Dissecting the Accretion Environments of X-ray Binaries with High Speed Coordinated Optical and X-ray Timing Observations

Gandhi, Poshak; Durant, M.; Fabian, A. C.; Malzac, J.; Miller, J. M.; Shahbaz, T.; Dhillon, V. S.; Marsh, T. R.; Spruit, H. C.; Makishima, K.
Bibliographical reference

American Astronomical Society, HEAD meeting #11, #43.14; Bulletin of the American Astronomical Society, Vol. 41, p.733

Advertised on:
2
2010
Number of authors
10
IAC number of authors
2
Citations
0
Refereed citations
0
Description
We are uncovering significant optical variability in low/hard state observations of several X-ray binaries on the fastest time-scales of just tens of milliseconds typically probed with modern rapid imaging cameras. The optical light curves are remarkable in that they display properties very characteristic of X-ray variations: 1) power spectra with band-limited, red noise over broad time ranges of 10 ms - 1000 s, and in some cases, a low-frequency quasi-periodic oscillation; 2) an instantaneous variability amplitude linearly scaling with source flux; and, 3) log-normal distributions of fluxes.

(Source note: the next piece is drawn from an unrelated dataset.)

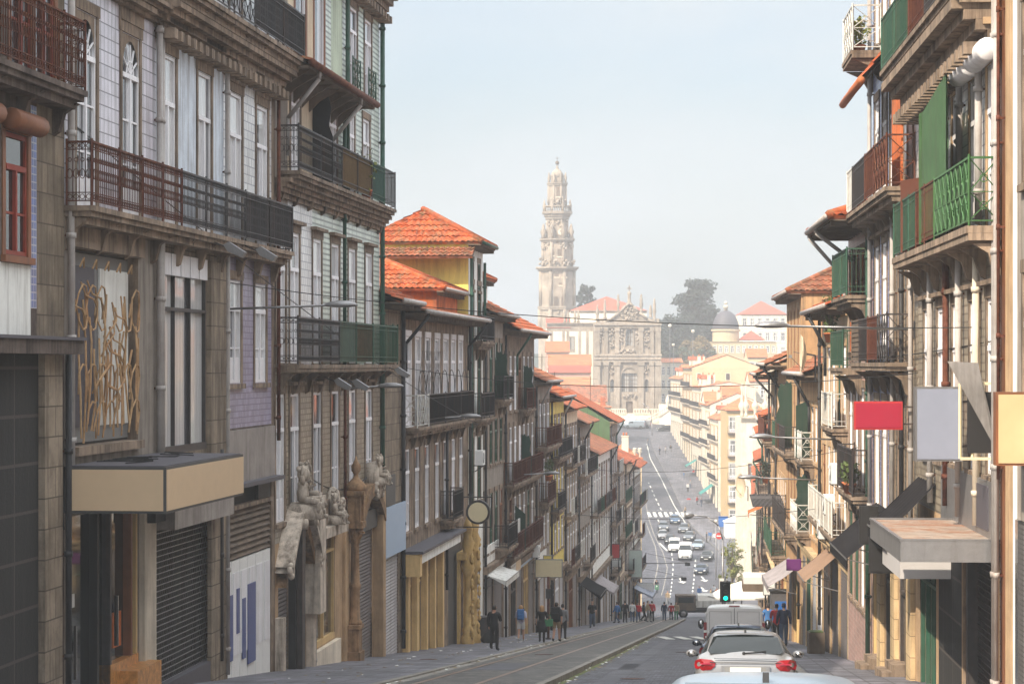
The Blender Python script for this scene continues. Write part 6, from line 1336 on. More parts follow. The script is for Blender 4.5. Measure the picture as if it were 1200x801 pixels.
def vehicle(name, label, x, y, heading, kind, paint, sc_=(1, 1, 1), cat='car', rear=None, group=None, dz=0):
    ms = car_meshes(kind, paint); root = empty(name, (x, y, g(y)+dz)); hd = R(heading)
    slp = gslope(y)*math.cos(hd); root.rotation_mode = 'XYZ'; root.rotation_euler = (slp, 0, hd); root.scale = sc_; tag(root, label, cat, group)
    bo = put('body', ms['body'], root); m_ = bo.modifiers.new('round', 'SUBSURF'); m_.levels = 1; m_.render_levels = 2 if y < 90 else 1
    for wy in ms['wheels']:
        for sg in (-1, 1): o = put('wheel', ms['tyre'], root, (sg*.8, wy, ms['wr'])); put('rim', ms['rim'], o)
    a = MB()
    for wy in ms['wheels']:
        for sg in (-1, 1): a.lathe([(.37, -.02), (.37, .02)], (sg*.885 if kind != 'van' else sg*.965, wy, ms['wr']+.03), 'black', 18, axis='x', smooth=False)
    a.build('wheel_arch', root)
    h = ms['L']/2; van = kind == 'van'
    def glassquad(nm, pts, m='car_glass', t=None):
        q = MB(); q.poly(pts, [tuple(range(len(pts)))], m); o = q.build(nm, root); s_ = o.modifiers.new('thick', 'SOLIDIFY'); s_.thickness = .01; s_.offset = 0; return o
    # front
    if kind == 'hatch': ws = [(-.6, .60, 1.31), (.6, .60, 1.31), (.72, 1.05, 1.02), (-.72, 1.05, 1.02)]
    elif van: ws = [(-.74, 1.03, 1.80), (.74, 1.03, 1.80), (.82, 1.64, 1.3), (-.82, 1.64, 1.3)]
    else: ws = [(-.58, .47, 1.33), (.58, .47, 1.33), (.71, 1.0, 1.01), (-.71, 1.0, 1.01)]
    glassquad('windscreen', [(p[0], p[1]+.03, p[2]+.02) for p in ws])
    for sg in (-1, 1):
        q = MB(); q.lathe([(.02, 0), (.11, -.01), (.13, -.06), (.02, -.1)], (sg*(.6 if not van else .7), h-.02, .66 if not van else .82), 'lamp_clear', 10, axis='y', sx=1.4, sy=.8); q.build('headlight', root)
        q = MB(); q.lathe([(.04, -.1), (.1, -.08), (.12, 0), (.09, .05), (.03, .07)], (sg*(.99 if not van else 1.1), .75 if not van else 1.3, 1.0 if not van else 1.22), paint if paint != 'paint_white' else 'black', 10, axis='y', sx=.9, sy=.62 if not van else 1.5); q.bar((sg*.86, .75 if not van else 1.3, .97 if not van else 1.2), (sg*1.0, .75 if not van else 1.3, .98 if not van else 1.22), .025, 'black', 6)
        mo = q.build('mirror', root); q = MB(); q.lathe([(.085 if not van else .09, -.105), (.085, -.1)], (sg*(.99 if not van else 1.1), .75 if not van else 1.3, 1.0 if not van else 1.22), 'chrome', 10, axis='y', sx=.8, sy=.6 if not van else 1.4); q.build('mirror_glass', mo)
    q = MB(); q.box(-.5, .5, h-.06, h+.012, .42, .60, 'black'); q.box(-.26, .26, h+.013, h+.03, .36, .46, 'plate'); q.build('grille', root)
    # rear
    if kind == 'hatch':
        rw = glassquad('rear_window', [(-.615, -1.985, 1.045), (.615, -1.985, 1.045), (.655, -1.93, 1.10), (.565, -1.665, 1.335), (.48, -1.61, 1.36), (-.48, -1.61, 1.36), (-.565, -1.665, 1.335), (-.655, -1.93, 1.10)])
        q = MB(); q.bar((-.03, -2.005, 1.06), (.36, -1.99, 1.09), .013, 'black', 6); q.ball((-.03, -2.0, 1.06), .03, 'black', 8); q.build('wiper', rw)
        q = MB(); q.box(-.14, .14, -1.72, -1.705, 1.235, 1.265, 'tail_red'); q.build('brake_light', rw)
        for sg in (-1, 1):
            sx = lambda v: sg*v
            pts = [(sx(.52), -2.12, .90), (sx(.60), -2.11, .945), (sx(.78), -2.075, .96), (sx(.875), -1.98, .93), (sx(.895), -1.93, .86), (sx(.875), -2.02, .79), (sx(.74), -2.115, .755), (sx(.60), -2.135, .77), (sx(.53), -2.135, .83)]
            q = MB(); ctr = (sx(.71), -2.15, .86); 
            for i in range(len(pts)): p_, r_ = pts[i], pts[(i+1) % len(pts)]; q.face([ctr, p_, r_] if sg < 0 else [ctr, r_, p_], 'tail_red', True)
            q.poly(pts+[(p[0]*.97, p[1]+.16, p[2]) for p in pts], [(i, (i+1) % 9, 9+(i+1) % 9, 9+i) for i in range(9)], 'tail_red')
            tl = q.build('taillight', root); q = MB(); q.box(min(sx(.6), sx(.8)), max(sx(.6), sx(.8)), -2.165, -2.135, .862, .885, 'sign_pink'); q.build('lens', tl)
        q = MB(); q.box(-.42, .42, -2.165, -2.11, .705, .84, 'paint_silver' if 'silver' in paint else paint); q.box(-.36, .36, -2.168, -2.1655, .715, .825, 'mid_grey'); q.build('tailgate_recess', root)
        q = MB(); q.box(-.27, .27, -2.185, -2.17, .71, .82, 'plate'); q.build('number_plate', root)
        q = MB(); q.box(-.84, .84, -2.19, -2.0, .33, .62, paint); q.box(-.7, .7, -2.2, -2.1, .28, .42, 'black'); o = q.build('bumper', root); m_ = o.modifiers.new('bevel', 'BEVEL'); m_.width = .05; m_.segments = 3
        q = MB(); q.box(-.5, .5, -1.64, -1.5, 1.385, 1.41, paint); q.prismx([(-1.45, 1.40), (-1.25, 1.42), (-1.40, 1.475)], -.02, .02, 'black'); o = q.build('spoiler', root)
        q = MB(); q.bar((-.62, -2.13, .90), (.62, -2.13, .90), .008, 'black', 4); q.bar((-.55, -2.115, .965), (.55, -2.115, .965), .012, 'chrome', 4); q.build('trim', root)
    elif van:
        q = MB(); q.box(-.86, .86, -2.468, -2.44, .62, 1.80, paint); o = q.build('rear_doors', root); m_ = o.modifiers.new('bevel', 'BEVEL'); m_.width = .03; m_.segments = 2
        q = MB(); q.box(-.008, .008, -2.475, -2.462, .62, 1.8, 'black'); q.box(.02, .05, -2.50, -2.465, .95, 1.12, 'black')
        for sg in (-1, 1):
            for z in (.8, 1.6): q.box(min(sg*.84, sg*.92), max(sg*.84, sg*.92), -2.49, -2.45, z, z+.06, paint)
            for a_, c_ in ((.1, .78),):
                x0, x1 = sorted((sg*a_, sg*c_)); q.bar((x0, -2.472, 1.68), (x1, -2.472, 1.68), .006, 'mid_grey', 4); q.bar((x0, -2.472, .95), (x1, -2.472, .95), .006, 'mid_grey', 4); q.bar((x0, -2.472, .95), (x0, -2.472, 1.68), .006, 'mid_grey', 4); q.bar((x1, -2.472, .95), (x1, -2.472, 1.68), .006, 'mid_grey', 4)
        q.build('door_seam', o)
        for sg in (-1, 1):
            q = MB(); x0, x1 = sorted((sg*.87, sg*.965)); q.box(x0, x1, -2.47, -2.36, .78, 1.32, 'tail_red'); q.box(x0, x1, -2.475, -2.46, .98, 1.06, 'lamp_clear'); q.build('taillight', root)
        q = MB(); q.box(-.17, .17, -2.46, -2.42, 1.845, 1.885, 'tail_red'); q.build('brake_light', root)
        q = MB(); q.box(-.9, .9, -2.54, -2.42, .35, .6, 'dark_grey'); q.build('bumper', root)
        q = MB(); q.box(-.26, .26, -2.55, -2.541, .42, .53, 'plate'); q.build('number_plate', root)
    else:
        for sg in (-1, 1): q = MB(); x0, x1 = sorted((sg*.55, sg*.82)); q.box(x0, x1, -2.21, -2.1, .72, .86, 'tail_red'); q.build('taillight', root)
        glassquad('rear_window', [(-.6, -1.78, 1.06), (.6, -1.78, 1.06), (.55, -1.2, 1.35), (-.55, -1.2, 1.35)])
    if not (van and rear):
        pass
    return root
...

Aperiodic optical variability components can dominate over simple linear X-ray reprocessing expectations, and are much faster than viscous time-scales of the outer accretion disk or flow. Cross-correlated optical vs. X-ray time delays not only constrain emission mechanisms, but can also be used to probe characteristic size scales of the physical components (jet, corona), and to understand how they are coupled. Rapid, multiwavelength timing studies are thus opening a new window on the hearts of accreting sources, though the broad-band spectral plus timing properties remain to be unified consistently. I will briefly review recent results on rapid optical variability, including our new data on black hole and neutron star binary systems. The fact that the sources were all in typical low/hard states (with relatively-bright optical counterparts) suggests that correlated optical/X-ray activity may be a general feature, waiting to be uncovered in more systems. The continuance of RXTE is vital for such work.